Charles Russell Rhines v. Darin Young, Warden
DueProcess HabeasCorpus Punishment
Could reasonable jurists debate whether a court may permit an amendment to an initial habeas corpus petition, without applying 28 U.S.C. § 2244(b)'s limitations on 'second or successive' petitions, when appellate proceedings after a denial of that initial petition are ongoing?
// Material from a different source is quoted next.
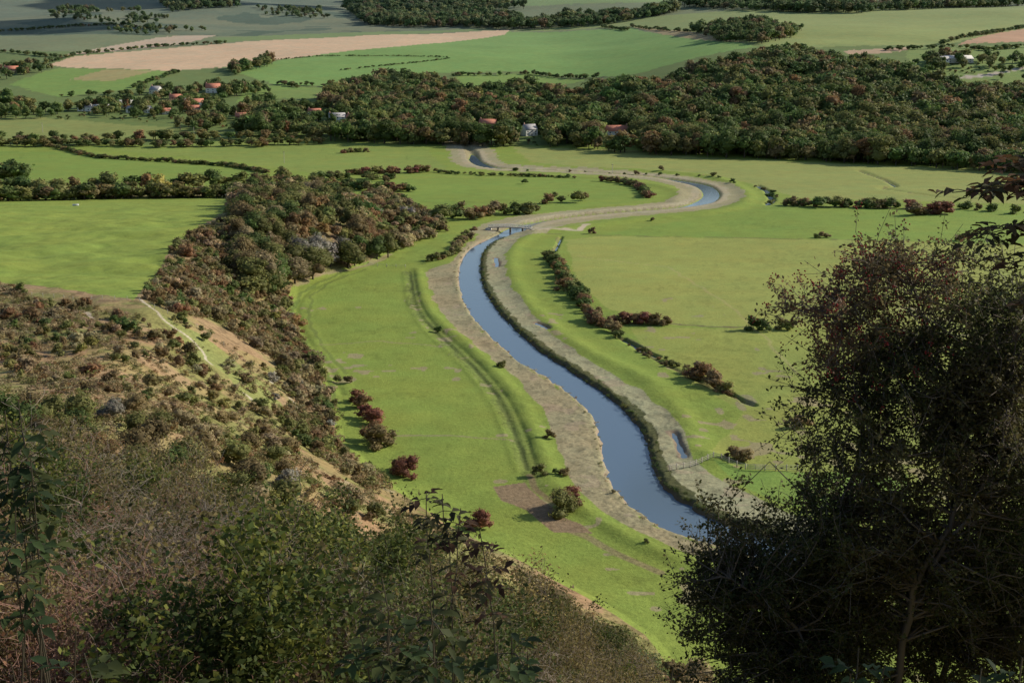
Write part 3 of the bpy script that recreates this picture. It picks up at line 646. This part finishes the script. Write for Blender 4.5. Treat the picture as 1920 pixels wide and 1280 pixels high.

QUESTIONS PRESENTED CAPITAL CASE After this Court decided Pena-Rodriguez v. Colorado, 137 S. Ct. 855 (2017), Charles Rhines sought relief on the basis of juror statements indicating that antigay stereotypes and animus had affected his jury’s decision to sentence him to death. He moved a federal district court for leave to amend his initial petition for a writ of habeas corpus to include the statements while an appeal from the court’s earlier denial of that initial petition was pending in the Eighth Circuit. One juror who had voted for death stated that “we also knew that [Mr. Rhines] was a homosexual and thought that he shouldn’t be able to spend his life with men in prison.” A second juror indicated about deliberations: “One juror made...acomment that if he’s gay, we’d be sending him where he wants to go if we voted for [life imprisonment without the possibility of parole].” And a third juror noted that there had been “lots of discussion of homosexuality” and “a lot of disgust.” The district court ruled that Mr. Rhines’s motion constituted an unauthorized “second or successive” habeas petition, though the Courts of Appeals are divided on whether that term of art applies automatically after a district court has issued an appealable disposition of an initial petition, but before appellate proceedings as to that initial petition have concluded. The court then declined to issue a certificate of appealability, as did the majority of a three-judge panel of the Highth Circuit. The questions presented are: Could reasonable jurists debate whether a court may permit an amendment to an initial habeas corpus petition, without applying 28 U.S.C. § 2244(b)’s limitations on “second or successive” petitions, when appellate proceedings after a denial of that initial petition are ongoing? Could reasonable jurists debate whether Petitioner has made a substantial showing of a violation of his right to an impartial jury with evidence that at least one juror relied on anti-gay stereotypes and animus in sentencing him to death?